Philippe Muray, « 1er mars 1982 », Ultima necat (I), Les Belles Lettres, p. 162.
Tous deux mentent allègrement ; à l’intersection de ce qu’ils ne se disent pas sur leurs désirs incompatibles, l’enfant paraît.
Philippe Muray, « 24 février 1990 », Ultima necat (III), Les Belles Lettres, p. 299.
L’enfant, à tout reproche, s’estime en droit de répondre par un « je n’ai pas demandé à naître » devant lequel le père-mère voit se réveiller sa culpabilité, c’est-à-dire sa paternité/maternité. Toute parole d’enfant, quelle qu’elle soit, comporte en cryptogramme ou en anagramme la formule « je n’ai pas demandé à naître ». C’est la réponse de toute irresponsabilité, la proclamation de tous les bourreaux, le slogan de toutes les barbaries. C’est irréfutable. Tout individu devient père-mère, c’est-à-dire coupable, lorsqu’on lui dit ça. L’affaire se corse néanmoins lorsque — c’est le cas de plus en plus fréquent — l’enfant adresse cette réponse à quelqu’un qui, vivant avec lui, n’est pourtant ni son père ni sa mère, à peine son beau-père ou sa belle-mère, plutôt l’homme ou la femme qui vit avec sa mère ou son père. La plupart de ceux-là, certes, réagissent en père-mère légitimes, l’espèce dans son écrasante majorité ne demandant qu’à être coupable, c’est-à-dire génitrice. Mais qu’arrive-t-il lorsqu’à l’enfant qui proclame « je n’ai pas demandé à naître », un adulte soudain froidement répond « moi non plus » ? Il arrive simplement une des intrigues possibles du roman moderne.
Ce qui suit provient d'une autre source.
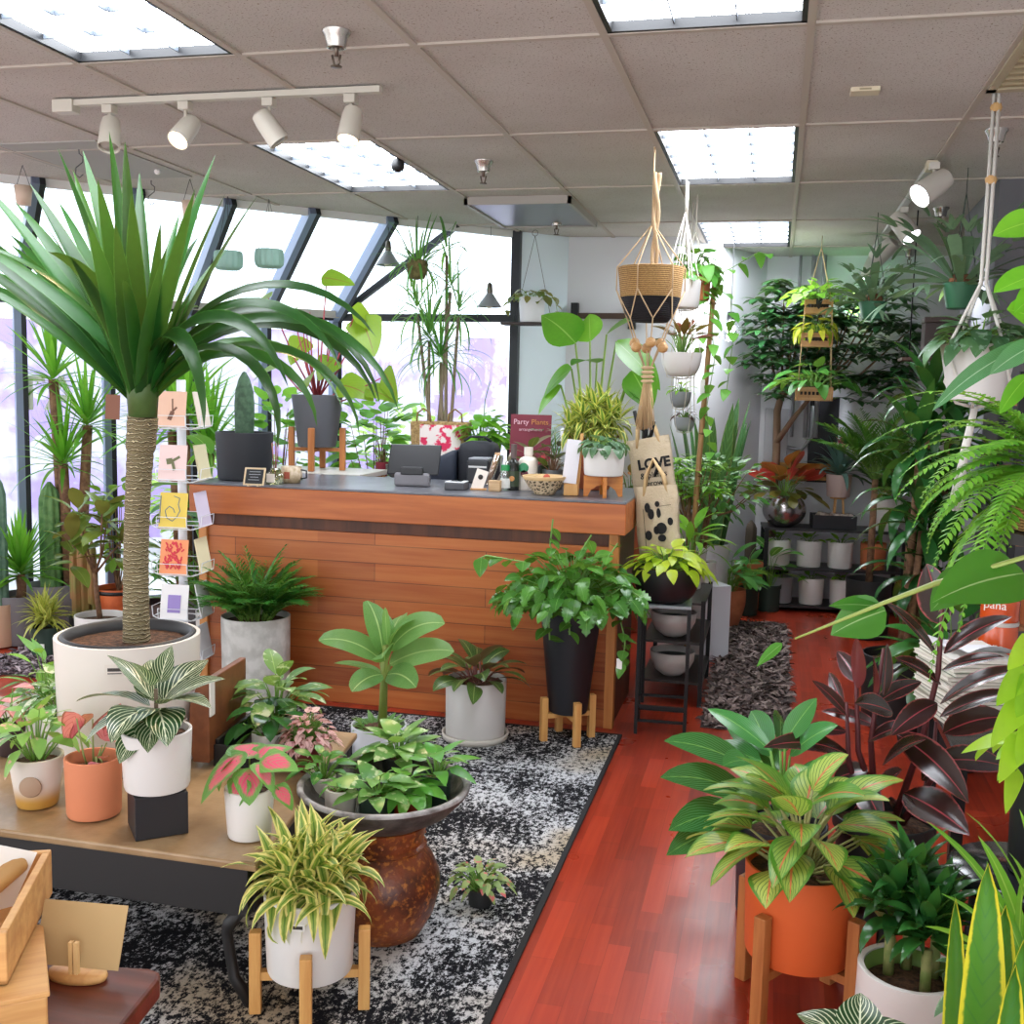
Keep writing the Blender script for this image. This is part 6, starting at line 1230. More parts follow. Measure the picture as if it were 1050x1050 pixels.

Philippe Muray, « 20 juin 1984 », Ultima necat (I), Les Belles Lettres, p. 470.
Et les jeunes. LES JEUNES. Nom de Dieu. Leur pâle crétinisme transperçant comme une pluie de février. Le gâtisme juvénile de ces poupées de cire. De ces croque‐morts en fleurs. Ah ! comme Mitterrand colle bien avec la jeunesse, l’effroyable jeunesse d’aujourd’hui qui se prend pour l’avenir, alors qu’elle n’a même pas de passé (il faudrait qu’elle ait des parents) et que le présent est mort !
Philippe Muray, Ultima necat (VI), Les Belles Lettres, p. 16.